Beaudry argues that Canada needs to better manage its immigration policies to ensure that the labor market can absorb the growing number of workers. While reducing the flow of low-skilled workers may offer a short-term boost to GDP per capita, it would not solve the underlying issues plaguing Canada's economy.

Another area of concern is Canada's tax and regulatory environment. Larry Schembri, a senior fellow at the Fraser Institute and a former deputy governor of the Bank of Canada, believes that Canada’s heavy regulatory burden and high tax rates are stifling business investment. He argues that the government should focus more on promoting economic growth rather than redistributing existing wealth. Tax incentives for high-skilled workers and businesses could help reverse the brain drain and encourage domestic investment.

Schembri also highlighted the need to address long-standing interprovincial trade barriers, which have created a fragmented internal market. Despite repeated promises from provincial leaders to reduce red tape, little progress has been made on this front. Overcoming these barriers could boost productivity and unlock new opportunities for economic growth across the country.

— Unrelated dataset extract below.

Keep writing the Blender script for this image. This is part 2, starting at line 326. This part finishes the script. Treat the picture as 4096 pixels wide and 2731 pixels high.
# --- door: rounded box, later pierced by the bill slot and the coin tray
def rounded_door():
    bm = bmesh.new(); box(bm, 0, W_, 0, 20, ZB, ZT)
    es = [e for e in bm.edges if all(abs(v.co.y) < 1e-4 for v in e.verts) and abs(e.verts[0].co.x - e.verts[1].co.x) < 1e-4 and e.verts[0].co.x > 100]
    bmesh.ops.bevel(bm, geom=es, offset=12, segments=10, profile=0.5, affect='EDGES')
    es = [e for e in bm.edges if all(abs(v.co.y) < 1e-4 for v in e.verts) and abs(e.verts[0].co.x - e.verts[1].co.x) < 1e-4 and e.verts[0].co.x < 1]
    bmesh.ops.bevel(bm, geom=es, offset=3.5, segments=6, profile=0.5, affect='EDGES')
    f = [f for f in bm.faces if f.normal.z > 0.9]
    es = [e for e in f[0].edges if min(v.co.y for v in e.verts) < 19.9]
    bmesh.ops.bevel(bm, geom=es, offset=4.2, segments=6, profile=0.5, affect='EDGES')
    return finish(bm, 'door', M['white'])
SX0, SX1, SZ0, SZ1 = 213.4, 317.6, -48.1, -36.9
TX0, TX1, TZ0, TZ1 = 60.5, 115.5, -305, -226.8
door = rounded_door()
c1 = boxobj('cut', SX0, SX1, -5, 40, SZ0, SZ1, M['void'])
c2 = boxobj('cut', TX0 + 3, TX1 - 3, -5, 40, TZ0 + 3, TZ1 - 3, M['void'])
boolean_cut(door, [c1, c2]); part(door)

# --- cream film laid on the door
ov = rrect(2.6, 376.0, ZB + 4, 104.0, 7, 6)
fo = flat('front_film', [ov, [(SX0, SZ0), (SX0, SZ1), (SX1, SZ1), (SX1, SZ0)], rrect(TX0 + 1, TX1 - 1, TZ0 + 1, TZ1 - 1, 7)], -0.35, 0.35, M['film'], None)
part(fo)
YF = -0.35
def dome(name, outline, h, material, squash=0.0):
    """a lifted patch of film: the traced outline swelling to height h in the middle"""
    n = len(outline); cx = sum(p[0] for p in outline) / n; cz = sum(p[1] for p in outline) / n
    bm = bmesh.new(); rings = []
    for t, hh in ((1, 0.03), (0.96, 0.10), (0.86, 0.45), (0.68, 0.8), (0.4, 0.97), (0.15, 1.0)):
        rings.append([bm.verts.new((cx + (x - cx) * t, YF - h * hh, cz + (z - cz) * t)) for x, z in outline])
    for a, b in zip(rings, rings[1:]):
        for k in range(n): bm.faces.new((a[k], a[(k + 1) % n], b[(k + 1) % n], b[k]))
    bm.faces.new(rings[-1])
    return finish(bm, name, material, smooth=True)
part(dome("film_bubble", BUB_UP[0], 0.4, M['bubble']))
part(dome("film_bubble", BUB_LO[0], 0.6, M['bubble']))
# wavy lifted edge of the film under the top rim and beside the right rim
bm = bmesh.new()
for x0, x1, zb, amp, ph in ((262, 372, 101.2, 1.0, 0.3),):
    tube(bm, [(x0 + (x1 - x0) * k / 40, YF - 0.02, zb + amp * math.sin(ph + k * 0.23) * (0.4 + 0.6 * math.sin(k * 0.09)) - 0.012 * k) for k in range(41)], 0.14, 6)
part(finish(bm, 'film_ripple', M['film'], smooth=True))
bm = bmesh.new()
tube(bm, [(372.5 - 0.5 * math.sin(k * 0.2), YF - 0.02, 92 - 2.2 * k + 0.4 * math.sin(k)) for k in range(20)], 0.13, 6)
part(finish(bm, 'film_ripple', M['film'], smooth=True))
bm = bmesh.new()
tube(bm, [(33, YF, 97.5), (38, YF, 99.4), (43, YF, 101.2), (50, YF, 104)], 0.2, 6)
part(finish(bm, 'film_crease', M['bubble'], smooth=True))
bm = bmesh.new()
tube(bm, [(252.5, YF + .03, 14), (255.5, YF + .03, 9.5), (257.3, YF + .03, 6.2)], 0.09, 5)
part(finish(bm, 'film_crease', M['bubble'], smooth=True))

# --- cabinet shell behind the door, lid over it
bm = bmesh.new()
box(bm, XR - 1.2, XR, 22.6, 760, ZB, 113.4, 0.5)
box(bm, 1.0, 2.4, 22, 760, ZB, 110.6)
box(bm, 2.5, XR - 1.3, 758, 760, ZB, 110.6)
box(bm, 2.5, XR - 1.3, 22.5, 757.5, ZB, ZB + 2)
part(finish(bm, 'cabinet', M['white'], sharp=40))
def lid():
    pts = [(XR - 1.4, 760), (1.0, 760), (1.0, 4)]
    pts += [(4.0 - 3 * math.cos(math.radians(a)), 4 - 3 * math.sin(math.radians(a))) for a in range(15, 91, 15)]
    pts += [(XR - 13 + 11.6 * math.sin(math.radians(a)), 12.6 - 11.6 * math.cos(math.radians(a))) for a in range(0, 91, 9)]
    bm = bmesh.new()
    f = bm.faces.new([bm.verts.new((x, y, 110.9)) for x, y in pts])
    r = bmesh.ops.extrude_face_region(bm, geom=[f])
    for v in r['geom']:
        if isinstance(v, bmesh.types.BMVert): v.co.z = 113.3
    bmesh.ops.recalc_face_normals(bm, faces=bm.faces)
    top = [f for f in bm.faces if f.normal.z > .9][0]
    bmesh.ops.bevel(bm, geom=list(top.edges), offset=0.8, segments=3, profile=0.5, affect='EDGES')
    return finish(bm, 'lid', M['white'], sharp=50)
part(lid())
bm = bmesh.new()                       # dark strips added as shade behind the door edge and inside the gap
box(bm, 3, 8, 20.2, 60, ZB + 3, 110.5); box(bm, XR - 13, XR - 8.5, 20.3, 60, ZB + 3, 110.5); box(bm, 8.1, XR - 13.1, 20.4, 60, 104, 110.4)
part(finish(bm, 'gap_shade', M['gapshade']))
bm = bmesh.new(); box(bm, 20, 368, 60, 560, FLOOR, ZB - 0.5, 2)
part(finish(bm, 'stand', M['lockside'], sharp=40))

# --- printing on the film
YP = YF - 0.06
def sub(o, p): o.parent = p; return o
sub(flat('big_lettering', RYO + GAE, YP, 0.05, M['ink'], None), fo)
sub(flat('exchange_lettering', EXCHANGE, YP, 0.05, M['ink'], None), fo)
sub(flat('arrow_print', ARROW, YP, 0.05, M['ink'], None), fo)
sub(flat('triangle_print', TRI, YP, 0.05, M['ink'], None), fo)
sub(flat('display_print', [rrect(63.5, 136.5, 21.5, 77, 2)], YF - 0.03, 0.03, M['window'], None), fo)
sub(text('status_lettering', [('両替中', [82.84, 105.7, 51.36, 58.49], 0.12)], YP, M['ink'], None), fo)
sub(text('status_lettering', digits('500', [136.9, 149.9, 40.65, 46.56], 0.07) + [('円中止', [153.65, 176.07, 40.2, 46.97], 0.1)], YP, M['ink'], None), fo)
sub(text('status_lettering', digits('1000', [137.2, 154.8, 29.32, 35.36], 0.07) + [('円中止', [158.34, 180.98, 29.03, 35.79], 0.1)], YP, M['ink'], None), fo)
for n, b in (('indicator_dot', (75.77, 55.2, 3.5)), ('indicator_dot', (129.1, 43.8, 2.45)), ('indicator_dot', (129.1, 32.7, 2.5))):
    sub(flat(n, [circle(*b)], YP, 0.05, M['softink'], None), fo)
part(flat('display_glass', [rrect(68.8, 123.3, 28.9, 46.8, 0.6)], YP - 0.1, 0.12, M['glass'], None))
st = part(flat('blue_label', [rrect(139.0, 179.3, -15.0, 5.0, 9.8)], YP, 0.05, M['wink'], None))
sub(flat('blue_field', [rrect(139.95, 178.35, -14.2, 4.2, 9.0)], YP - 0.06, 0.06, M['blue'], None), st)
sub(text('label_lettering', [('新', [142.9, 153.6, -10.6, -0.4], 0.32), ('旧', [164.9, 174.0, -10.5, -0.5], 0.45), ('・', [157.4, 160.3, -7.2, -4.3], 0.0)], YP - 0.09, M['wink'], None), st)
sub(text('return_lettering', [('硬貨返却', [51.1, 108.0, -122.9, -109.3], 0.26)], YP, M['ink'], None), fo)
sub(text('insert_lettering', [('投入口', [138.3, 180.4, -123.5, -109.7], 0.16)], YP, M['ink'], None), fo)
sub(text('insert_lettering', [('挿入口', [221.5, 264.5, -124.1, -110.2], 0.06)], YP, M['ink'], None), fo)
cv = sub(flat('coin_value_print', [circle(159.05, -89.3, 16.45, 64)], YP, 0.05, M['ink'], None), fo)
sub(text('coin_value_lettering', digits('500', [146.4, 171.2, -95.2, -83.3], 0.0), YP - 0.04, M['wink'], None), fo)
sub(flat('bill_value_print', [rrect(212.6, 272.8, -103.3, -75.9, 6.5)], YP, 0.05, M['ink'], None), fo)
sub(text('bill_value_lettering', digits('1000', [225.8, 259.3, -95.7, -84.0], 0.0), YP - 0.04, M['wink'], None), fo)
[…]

Conclusion: reversing canada’s economic decline

Canada’s economic struggles, marked by declining GDP per capita and sluggish productivity, pose a serious threat to its long-term prosperity. As the wealth gap between Canada and its global peers widens, there is growing concern that the country could fall even further behind if decisive action is not taken. The government’s efforts to address these challenges, including seeking expert advice and launching productivity initiatives, are steps in the right direction, but more needs to be done.

Improving Canada’s economic outlook will require a multi-faceted approach, including better management of immigration, increased corporate investment in innovation, and reforms to the tax and regulatory systems. By addressing these structural issues, Canada can regain its competitive edge and ensure a brighter economic future for its citizens.